Os jovens de hoje, que quando contrariados falam “ah, vai carpir um lote!”, provavelmente nem sabem o que é um lote. Eu mesmo, que me considero um cara "relativamente sofrido", tive a sorte de crescer sem nunca ter precisado manejar uma enxada para viver.
Recordo que algumas vezes, meu pai, parentes e pessoas que precisaram pegar numa enxada para viver, examinavam minhas mãos e diziam: “mãozinha fina, aposto que nunca pegou numa enxada". Pessoalmente, sempre achei que falavam isso num misto de zoeira e ressentimento, este último no sentido de que "como eu me lasquei, você também tinha que ter se lascado"...rs.
De qualquer forma, todos estavam certos, eu mal sabia qual lado da enxada ia à terra e minhas mãos eram finas mesmo, chegavam a formar bolhas quando eu escrevia demais.
Essas pessoas não tiveram a sorte de estudar como eu tive. Muitas delas só conheceram a lida na roça, o suor do trabalho, aprendendo o mínimo necessário para ler e fazer conta, conservando nas mãos os calos que a vida lhes deu; aprenderam mesmo foi carpir corretamente, "arrancando a raiz".

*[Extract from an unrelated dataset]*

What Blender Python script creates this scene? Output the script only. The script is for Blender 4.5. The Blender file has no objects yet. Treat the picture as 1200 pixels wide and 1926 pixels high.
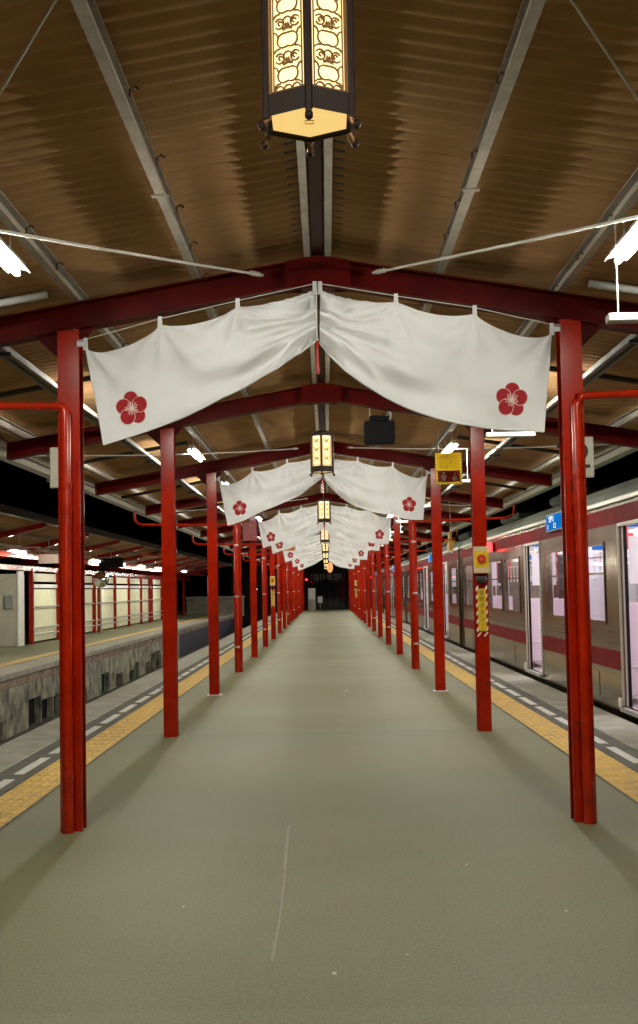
import bpy, math, random
from mathutils import Vector, Matrix, noise as NZ
random.seed(7)
PI = math.pi
S = bpy.context.scene
C = S.collection

# ------------------------------------------------------------------ camera, sky, exposure
CAM_POS = Vector((0.018, 0.0, 1.513))
FPX = 2350.0                                   # focal length in photo pixels (photo 1200 x 1926)
Yc = Vector((14.5, -144.0, -FPX)).normalized() # platform direction seen from the camera
r_ = math.radians(1.12)                        # slight roll of the hand-held phone
Uc = Vector((-math.sin(r_), math.cos(r_), 0))
Zc = (Uc - Uc.dot(Yc) * Yc).normalized()
Xc = Yc.cross(Zc)
camd = bpy.data.cameras.new('camera'); cam = bpy.data.objects.new('camera', camd); C.objects.link(cam)
R = Matrix((Xc, Yc, Zc))                       # rows: world axes in camera coordinates
cam.matrix_world = Matrix.Translation(CAM_POS) @ R.to_4x4()
camd.sensor_fit = 'VERTICAL'; camd.sensor_height = 36.0; camd.sensor_width = 36.0
camd.lens = FPX / 1926 * 36.0
camd.clip_start = 0.05; camd.clip_end = 2000
S.camera = cam
w = bpy.data.worlds.new('World'); S.world = w; w.use_nodes = True
nt = w.node_tree
sky = nt.nodes.new('ShaderNodeTexSky'); sky.sky_type = 'NISHITA'; sky.sun_disc = False
sky.sun_elevation = math.radians(-6); sky.sun_rotation = math.radians(200)
nt.links.new(sky.outputs[0], nt.nodes['Background'].inputs[0])
nt.nodes['Background'].inputs[1].default_value = 0.004      # night
S.view_settings.view_transform = 'Standard'; S.view_settings.look = 'None'
S.view_settings.exposure = 0.0; S.view_settings.gamma = 1.0
S.render.engine = 'CYCLES'
S.cycles.use_denoising = True
S.cycles.max_bounces = 8; S.cycles.diffuse_bounces = 4; S.cycles.glossy_bounces = 3
S.cycles.transparent_max_bounces = 10
S.cycles.sample_clamp_indirect = 4.0
S.cycles.caustics_reflective = False; S.cycles.caustics_refractive = False
L_TUBE = 460.0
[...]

Dito isso, passemos a uma questão importante: Qual é o certo, carpir ou capinar?
Capinar é um verbo mais jovem, apareceu no século XIX, vindo de "capim". Numa transferência de nasalidade de <m> para <n>, retirar o capim do terreno virou capinar, e não "capimar". Da mesma forma, temos um capinal (lugar onde crescem capins) e a capinadeira (máquina de cortar capim).
Carpir é verbo bem mais antigo. Vem do latim "carpire" que significava "colher o fruto, arrancar".

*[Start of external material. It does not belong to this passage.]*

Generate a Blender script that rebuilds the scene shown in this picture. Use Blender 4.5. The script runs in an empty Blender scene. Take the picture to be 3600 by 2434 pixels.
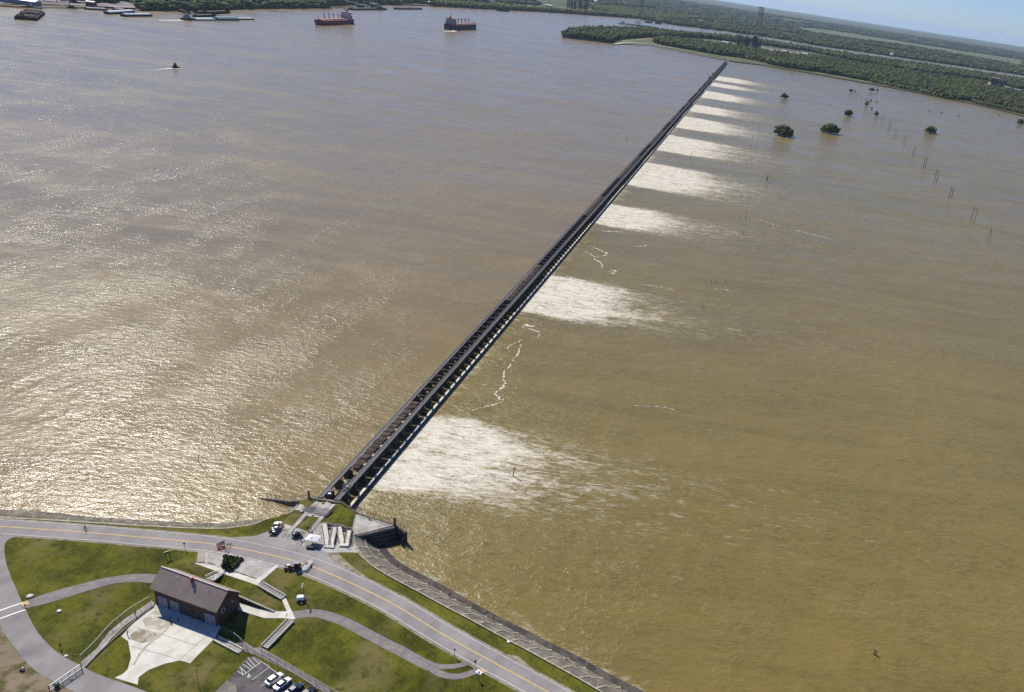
import bpy, bmesh, math, random
import numpy as np
from mathutils import Vector, Matrix
random.seed(7); RNG = np.random.default_rng(7)
SC = bpy.context.scene; COL = SC.collection
R = math.radians

# ---------------------------------------------------------------- camera
PX, PY, FPX, HC = 2558., 1217., 2900., 184.       # principal point, focal length (photo pixels), height (m)
RHO = math.atan(.151)
CR, SR = math.cos(RHO), math.sin(RHO)
PITCH = math.atan(1220.7 / FPX)
cd = bpy.data.cameras.new("camera"); cam = bpy.data.objects.new("camera", cd); COL.objects.link(cam)
fwd = Vector((0, math.cos(PITCH), -math.sin(PITCH))); dnv = Vector((0, -math.sin(PITCH), -math.cos(PITCH)))
rv = Vector((1, 0, 0))
ex = rv * CR - dnv * SR; ey = rv * SR + dnv * CR
M = Matrix((ex, -ey, -fwd)).transposed().to_4x4(); M.translation = (0, 0, HC)
cam.matrix_world = M
cd.sensor_width = 36; cd.lens = 36 * FPX / 3600; cd.shift_x = -(PX - 1800) / 3600
cd.clip_start = 1; cd.clip_end = 200000
SC.camera = cam

# ---------------------------------------------------------------- light
SUN_AZ, SUN_EL = -47., 45.
w = bpy.data.worlds.new("World"); SC.world = w; w.use_nodes = True
nt = w.node_tree; bg = nt.nodes['Background']
sky = nt.nodes.new('ShaderNodeTexSky'); sky.sky_type = 'NISHITA'; sky.sun_disc = False
sky.sun_elevation = R(SUN_EL); sky.sun_rotation = R(SUN_AZ); sky.altitude = 100
sky.air_density = .9; sky.dust_density = .15; sky.ozone_density = 6.
tint = nt.nodes.new('ShaderNodeMix'); tint.data_type = 'RGBA'; tint.blend_type = 'MULTIPLY'; tint.inputs[0].default_value = 1; tint.inputs[7].default_value = (.76, .89, 1.22, 1)
nt.links.new(sky.outputs[0], tint.inputs[6]); nt.links.new(tint.outputs[2], bg.inputs[0]); bg.inputs[1].default_value = .08
sl = bpy.data.lights.new("sun", 'SUN'); sl.energy = 4.7; sl.angle = R(.5); sl.color = (1, .945, .85)
so = bpy.data.objects.new("sun", sl); COL.objects.link(so)
sd = Vector((math.sin(R(SUN_AZ)) * math.cos(R(SUN_EL)), math.cos(R(SUN_AZ)) * math.cos(R(SUN_EL)), math.sin(R(SUN_EL))))
so.rotation_euler = sd.to_track_quat('Z', 'Y').to_euler(); so.location = sd * 400
SC.view_settings.view_transform = 'Standard'; SC.view_settings.look = 'None'
SC.view_settings.exposure = 0.25; SC.view_settings.gamma = 1
SC.render.engine = 'CYCLES'
SC.cycles.max_bounces = 6; SC.cycles.diffuse_bounces = 2; SC.cycles.glossy_bounces = 2; SC.cycles.volume_bounces = 1
SC.cycles.use_denoising = False

# ---------------------------------------------------------------- pixel -> place
RE2 = 2 * 7.4e6
def zc(x, y): return -(x * x + y * y) / RE2
def ray(px, py):
    a, b = px - PX, py - PY
    r = CR * a + SR * b; dn = -SR * a + CR * b
    return r, FPX * math.cos(PITCH) - dn * math.sin(PITCH), -(FPX * math.sin(PITCH) + dn * math.cos(PITCH))
def g(px, py, z=0.):
    d = ray(px, py); t = (HC - z) / -d[2]
    return d[0] * t, d[1] * t
def gf(px, py, z=0.):
    zz = z
    for _ in range(6):
        x, y = g(px, py, zz); zz = z + zc(x, y)
    return x, y
# crop coordinate helpers (enlargements of the photograph the outlines were read from)
def K(ox, oy, s): return lambda *p: [(ox + p[i] * s, oy + p[i + 1] * s) for i in range(0, len(p), 2)]
c1 = K(0, 1750, .4354); c2 = K(700, 1700, .3819); c3 = K(450, 1900, .34); c4 = K(1100, 1800, .5164)
c6 = K(1120, 1700, .1655); c7 = K(820, 1660, .1463); c8 = K(900, 1780, .1337); c9 = K(640, 1880, .1291)
c10 = K(960, 1930, .1273); c11 = K(700, 2180, .1979); c12 = K(0, 2080, .2254); c5 = K(2600, 200, .4456)
cA = K(1120, 1500, .1783); c0 = K(0, 0, 1.)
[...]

Há aí uma ligação etimológica com o grego antigo "karpós" (fruto). A expressão latina "carpe diem", atualmente utilizada por muitos jovens, significa "colha o dia". Depois, carpir, por causa do sentido de se puxar o fruto, passou a significar a ação de se arrancar algo, principalmente o mato, durante o preparo do terreno.

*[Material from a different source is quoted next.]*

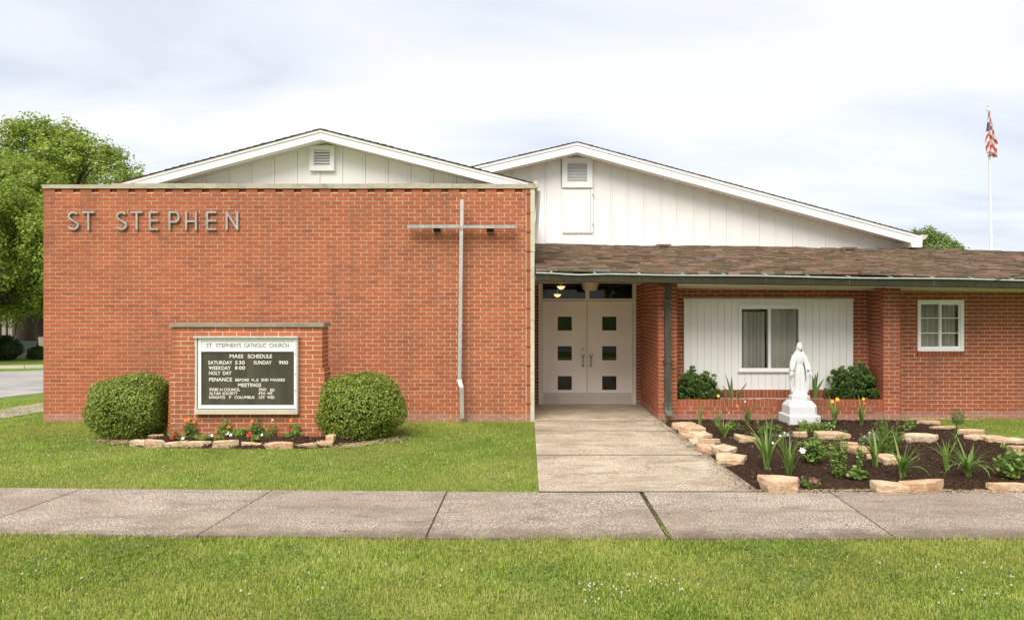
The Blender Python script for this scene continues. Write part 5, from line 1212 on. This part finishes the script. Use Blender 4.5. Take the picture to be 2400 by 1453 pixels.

Curiosamente, por extensão de sentido, carpir, por séculos, também foi entendido como o ato de arrancar os próprios cabelos ou a barba por motivo de desespero ou tristeza. Depois, passou a ser o ato de chorar, prantear, lamentar-se; não era preciso mais perder os cabelos. Inclusive, foi daí que surgiu o termo "carpideira", a mulher que era contratada para chorar em velórios. Trata-se de profissão muito antiga, com registros desde o Egito antigo. Na Bíblia, capítulo 9, versículo 17, do livro de Jeremias, fala-se das carpideiras – as pranteadeiras profissionais. Atualmente, "carpideira" é entendido como sinônimo de "capinadeira", a máquina de capinar.
Como carpir e capinar são ações de extração de vegetais da terra, principalmente ervas daninhas, podemos tomá-las como sinônimos, igualmente aceitas e corretas.
Mas ambos são termos que estão em processo de extinção: Depois que inventaram a roçadeira elétrica, capinar e carpir constituem ações que estão ficando no passado, desconhecidas dos jovens de hoje, que entendem dessas coisas braçais muito menos do que eu, que nunca peguei numa enxada por motivo de necessidade ou trabalho. Carpir e capinar da forma tradicional, cada vez mais, serão ações de pequenos agricultores, agricultura familiar, sítios, chácaras, terrenos, etc. As grandes e modernas propriedades, objeto de desejo dos jovens que aspiram trabalhar nesse segmento, utilizam pouco os antigos métodos braçais. A modernidade, a mecanização da agricultura, constituem um caminho sem volta nesse setor.
Finalizando esse pequeno texto, na falta de algo melhor para escrever, vou "dar o troco", de forma bem humorada, a todos que me caçoavam no passado por não saber carpir ou capinar (como queiram): "A caneta é mais leve que a enxada", graças aos estudos, até hoje tenho minha "mãozinha fina e sem calos". Durmam com essa...rs.